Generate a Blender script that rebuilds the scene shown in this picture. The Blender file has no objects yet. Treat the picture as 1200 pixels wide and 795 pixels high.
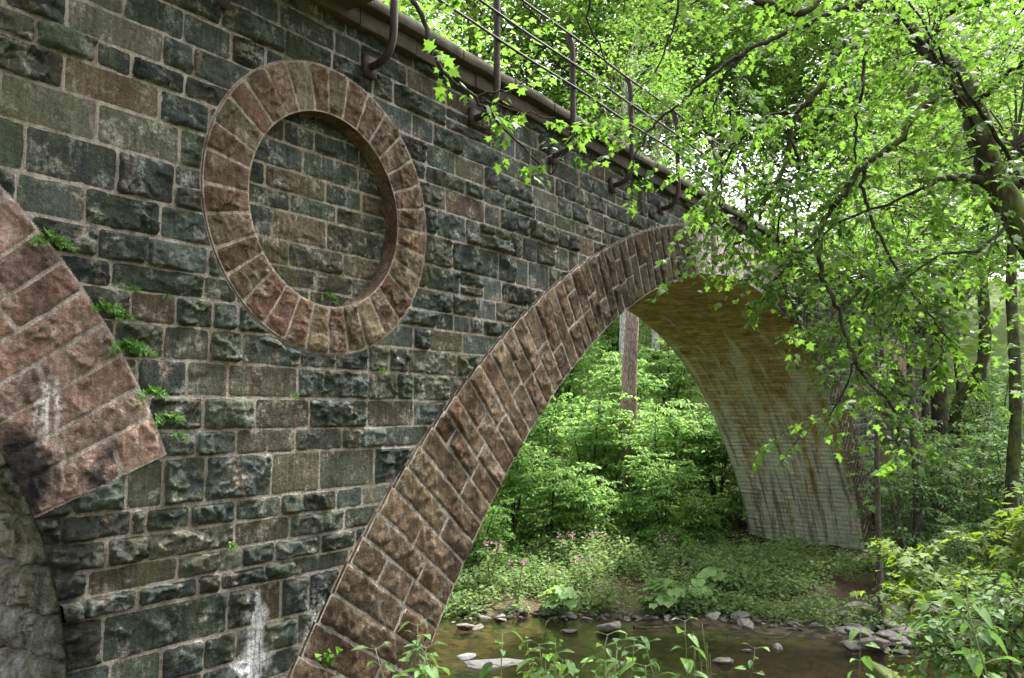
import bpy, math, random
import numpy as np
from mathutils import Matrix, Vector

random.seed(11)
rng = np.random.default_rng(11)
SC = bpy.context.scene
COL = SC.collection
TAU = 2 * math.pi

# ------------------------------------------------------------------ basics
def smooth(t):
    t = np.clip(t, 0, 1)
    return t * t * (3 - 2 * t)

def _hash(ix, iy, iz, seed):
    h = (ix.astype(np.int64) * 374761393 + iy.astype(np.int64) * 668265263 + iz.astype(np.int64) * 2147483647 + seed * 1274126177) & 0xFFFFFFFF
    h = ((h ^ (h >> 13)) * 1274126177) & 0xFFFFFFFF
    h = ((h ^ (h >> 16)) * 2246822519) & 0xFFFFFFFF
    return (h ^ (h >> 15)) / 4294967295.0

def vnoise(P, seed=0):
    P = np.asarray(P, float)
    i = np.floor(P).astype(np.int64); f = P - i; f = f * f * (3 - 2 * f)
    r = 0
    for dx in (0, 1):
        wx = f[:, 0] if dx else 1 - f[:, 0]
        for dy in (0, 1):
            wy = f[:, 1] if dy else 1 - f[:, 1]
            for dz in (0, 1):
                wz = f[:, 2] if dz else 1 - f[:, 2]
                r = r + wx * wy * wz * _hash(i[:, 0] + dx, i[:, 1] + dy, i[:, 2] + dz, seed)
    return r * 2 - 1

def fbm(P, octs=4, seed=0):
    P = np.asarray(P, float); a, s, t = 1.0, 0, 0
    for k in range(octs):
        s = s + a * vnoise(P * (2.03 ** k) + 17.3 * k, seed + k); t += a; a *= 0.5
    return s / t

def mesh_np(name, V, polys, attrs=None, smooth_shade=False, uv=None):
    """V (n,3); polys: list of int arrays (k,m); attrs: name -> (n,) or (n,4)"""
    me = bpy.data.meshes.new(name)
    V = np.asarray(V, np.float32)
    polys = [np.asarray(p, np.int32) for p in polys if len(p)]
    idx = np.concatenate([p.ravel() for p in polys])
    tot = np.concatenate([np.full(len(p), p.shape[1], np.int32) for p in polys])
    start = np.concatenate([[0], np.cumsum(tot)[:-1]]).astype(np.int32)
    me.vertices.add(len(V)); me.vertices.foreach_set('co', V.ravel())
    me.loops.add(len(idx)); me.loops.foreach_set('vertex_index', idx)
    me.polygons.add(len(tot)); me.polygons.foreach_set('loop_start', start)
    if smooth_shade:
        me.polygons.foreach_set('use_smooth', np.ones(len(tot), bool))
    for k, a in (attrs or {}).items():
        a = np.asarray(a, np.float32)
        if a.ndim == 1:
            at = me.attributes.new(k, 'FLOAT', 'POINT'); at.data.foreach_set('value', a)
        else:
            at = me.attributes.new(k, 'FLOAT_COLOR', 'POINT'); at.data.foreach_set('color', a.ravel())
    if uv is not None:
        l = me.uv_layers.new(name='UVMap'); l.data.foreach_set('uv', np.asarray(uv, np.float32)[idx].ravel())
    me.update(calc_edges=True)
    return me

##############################

**Work to do:** Leave out the pictures and restate, word for word, the lines from the top of the data through the line containing "return s / t", both included.

**Answer below:**
Generate a Blender script that rebuilds the scene shown in this picture. The Blender file has no objects yet. Treat the picture as 1200 pixels wide and 795 pixels high.
import bpy, math, random
import numpy as np
from mathutils import Matrix, Vector

random.seed(11)
rng = np.random.default_rng(11)
SC = bpy.context.scene
COL = SC.collection
TAU = 2 * math.pi

# ------------------------------------------------------------------ basics
def smooth(t):
    t = np.clip(t, 0, 1)
    return t * t * (3 - 2 * t)

def _hash(ix, iy, iz, seed):
    h = (ix.astype(np.int64) * 374761393 + iy.astype(np.int64) * 668265263 + iz.astype(np.int64) * 2147483647 + seed * 1274126177) & 0xFFFFFFFF
    h = ((h ^ (h >> 13)) * 1274126177) & 0xFFFFFFFF
    h = ((h ^ (h >> 16)) * 2246822519) & 0xFFFFFFFF
    return (h ^ (h >> 15)) / 4294967295.0

def vnoise(P, seed=0):
    P = np.asarray(P, float)
    i = np.floor(P).astype(np.int64); f = P - i; f = f * f * (3 - 2 * f)
    r = 0
    for dx in (0, 1):
        wx = f[:, 0] if dx else 1 - f[:, 0]
        for dy in (0, 1):
            wy = f[:, 1] if dy else 1 - f[:, 1]
            for dz in (0, 1):
                wz = f[:, 2] if dz else 1 - f[:, 2]
                r = r + wx * wy * wz * _hash(i[:, 0] + dx, i[:, 1] + dy, i[:, 2] + dz, seed)
    return r * 2 - 1

def fbm(P, octs=4, seed=0):
    P = np.asarray(P, float); a, s, t = 1.0, 0, 0
    for k in range(octs):
        s = s + a * vnoise(P * (2.03 ** k) + 17.3 * k, seed + k); t += a; a *= 0.5
    return s / t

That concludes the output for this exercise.